Schlernitzaus Adolphe, âgé de 20 ans, né à Beberskiret (Lorraine Allemande), ayant opté pour la nationalité française, fils de Joseph et de Madeleine Filsch, domestique, sans domicile fixe et muni d’un passeport de Lyon à Marseille et à la date du 5 novembre courant, repris de justice.

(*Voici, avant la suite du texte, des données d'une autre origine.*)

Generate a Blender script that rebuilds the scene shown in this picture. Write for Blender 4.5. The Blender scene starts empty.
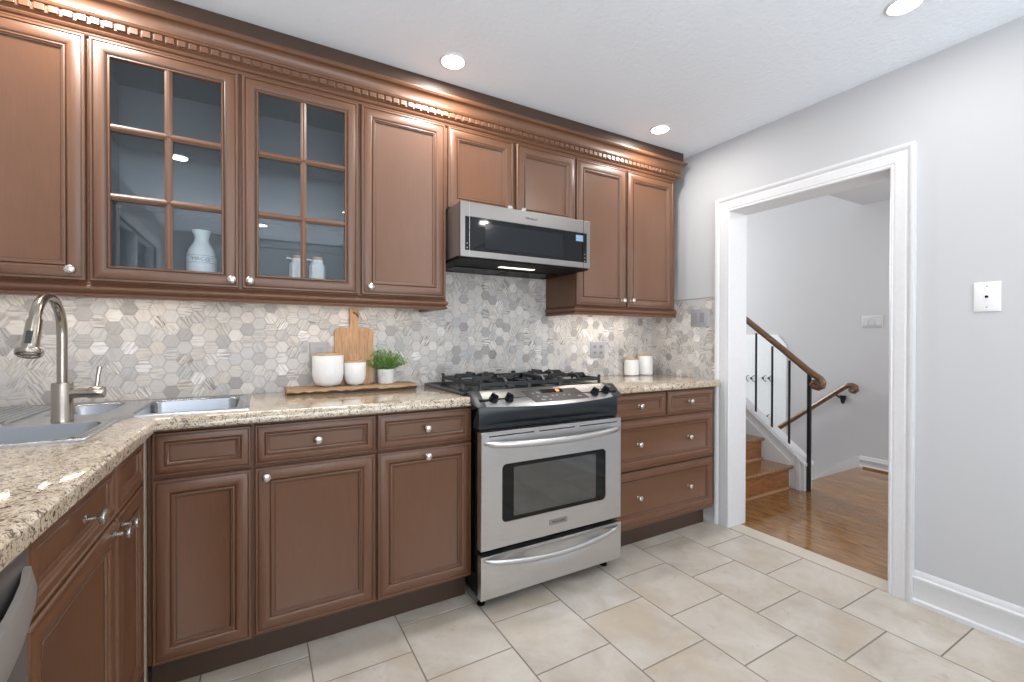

Une visite minutieuse ayant été faite sur ces individus et n’ayant produit aucun résultat malgré l’assurance que nous avions qu’ils étaient en possession d’une montre et d’une partie de l’argent volé à Buisson, nous les avons fait déposer dans deux violons séparés et leur avons adjoint pour compagnons, chacun à leur tout le sieur Méry Étienne qui s’était le même jour volontairement constitué en rupture de ban.
Le sieur Méry nous a fait connaître qu’il avait reçu des confidences de ses deux co-détenus, que le sieur l’Endormi, qui était très adroit, lui avait dit qu’il ne craignait rien pour ce qui s’était passé à Aix, mais qu’il avait fait de nombreux coups à Marseille et qu’il craignait d’y être conduit, ajoutant que le dernier coup qu’ils avaient fait l’avait été chez celui chez lequel il logeait mais que, cependant, il ne craignait pas d’être dénoncé par lui, parce que, s’il le dénonçait, il le dénoncerait aussi comme receleur. Il n’a pu obtenir l’adresse de ce logeur.
Quant au jeune Alsacien, ce dernier lui a dit que leur dernier coup avait été fait sur la place Vivaux, à Marseille, chez un restaurateur qui loge les marins et chez lequel ils logeaient aussi, que tous les jours ils faisaient des coups dans les magasins et qu’ils gagnaient à ce métier de 7 à 8 francs par jour, et que la montre et l’argent que nous cherchions étaient toujours en la possession de l’Endormi qui avait pu les faire disparaître lorsqu’ils avaient été fouillés.
Nous avons alors procédé à une nouvelle visite de l’Endormi dans le soulier duquel nous avons enfin trouvé la montre en argent avec chaîne en acier qu’il cherchait encore à subtiliser. Quant à l’argent qu’il ne pouvait plus cacher et que nous avions alors la certitude de trouver dans sa bouche, il a fait un effort assez violent au moment où nous lui faisions ouvrir la bouche, et il a du l’avaler malgré ses dénégations. Il nous a dit ensuite qu’il avait acheté la montre saisie sur lui, mais il n’a pu nous faire connaître le vendeur, puis il a ajouté que cinq ans de prison de plus ou de moins, ce n’était pas une affaire.
Nous avons saisi la montre, quatre porte-monnaie vides, un carnet de l’Endormi qui contient des adresses à Marseille et ailleurs et leurs papiers, pour servir de pièces à conviction, et avons fait conduire ces deux individus devant M. le Procureur de la République qui les a fait écrouer à la maison d’arrêt de cette ville.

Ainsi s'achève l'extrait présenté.